Scabland Tracts (Modified from USDA, 2007)

When glacial Lake Missoula drained in the great ice age floods the waters surged into the Spokane area rapidly filled glacial Lake Colombia or glacial Lake Spokane (depending on the Columbia ice margin) and spilled south across the Cheney-Palouse Scabland, the Telford Scabland and the Grande Coulee (not shown above).  

As the water poured across the Cheney-Palouse Scabland Tract it encountered the Cheney Fracture Zone. The water scoured out the fractures which caused a significant of enough flow to be diverted eastward within the fractures to be concentrated at the Rock Creek flow path which carved a very deep canyon at Bonnie Lake. I suspect based on upstream topographic features that there may have been a precursor stream similar to Rock Creek today that may also have played a role in flow diversion. An even deeper canyon was carved downstream at Rock Lake as Rock Lake had added water diverted by another fracture zone as well as flows from flood waters that came down Pine Creek from the east. A similar but more spectacular capture of water into fractures or joints took place near Palouse Falls to the south (the-palouse-river-leaves-its-valley).
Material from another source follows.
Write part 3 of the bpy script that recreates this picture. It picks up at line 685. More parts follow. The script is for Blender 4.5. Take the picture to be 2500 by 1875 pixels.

Rock Creek is crossed by Belsby Road which crosses the canyon between Rock Lake and Bonnie Lake. The creek is slow and passes through essentially a swamp of reeds and cat tails. I pumped up my inflatable kayak and began my paddle and enjoyed lots of birds. This included a female wood duck that played at having a broken wing and flopped around as though she could not fly to distract me as I glided past her ducklings hiding under the reeds.

In the swamp


The swamp stretch follows a narrow channel hemmed in by reeds and cat tails, but with the cliffs looming above it did not feel claustrophobic. After 1.5 miles the water opens up into the lake proper.

Bonnie Lake
Approaching the island

Landing spot

Upon landing I was greeted with schist containing a tightly folded quartz vein.
Tightly folded quartz vein

Muscovite-biotite-quartz quartzite schist

Island view looking north

Bjornstad and Kiver refer to the island as the Bonnie Lake Steptoe. A Steptoe is an isolated summit of older rock rising above younger rock. The name is derived from Steptoe Butte a summit 30 miles to the south of much older rock rising above the rolling Palouse landscape. In the case of the Bonnie Lake Steptoe, the island of 1.5 billion year old schist protrudes up into a lake carved 15,000 years ago with canyon cliffs composed entirely of 15 million year old basalt. A test of ones ability to grasp orders of magnitude.  

Steptoe Butte is named for Colonel Steptoe who famously survived with most of his men an attack by a united group of Yakimas, Spokane and Columbia First Nations a few miles east of Bonnie Lake. The leader of that attack, Kamiakin, lived at Rock Lake to the south of here after the wars ended.

The island is public. It happens to fall within a section of State Trust Lands managed by the Washington State Department of Natural Resources. The one square mile section of land includes the island and both sides of the canyon. Perhaps not the most profitable Trust Land section; however, a timber harvest took place on the upland area on the western side of the canyon within the past two years and grazing leases are part of the revenue from these lands as well. The island has no special designation or protections, but was clean and appears to have been fairly well treated by the visiting fishermen.       

4 comments:

Geoff said...

Great information and so interesting. Thanks. Any idea which section that Trust land is? 16 or 32?

Dan McShane said...

Section 36

Geoff said...

My bad. It just amazes me how the school sections can fall on the strangest places.. 2 and 32 where the four sections states UT, NM and AZ.

Sam Crawford said...

One of your best posts ever. Thank you Dan.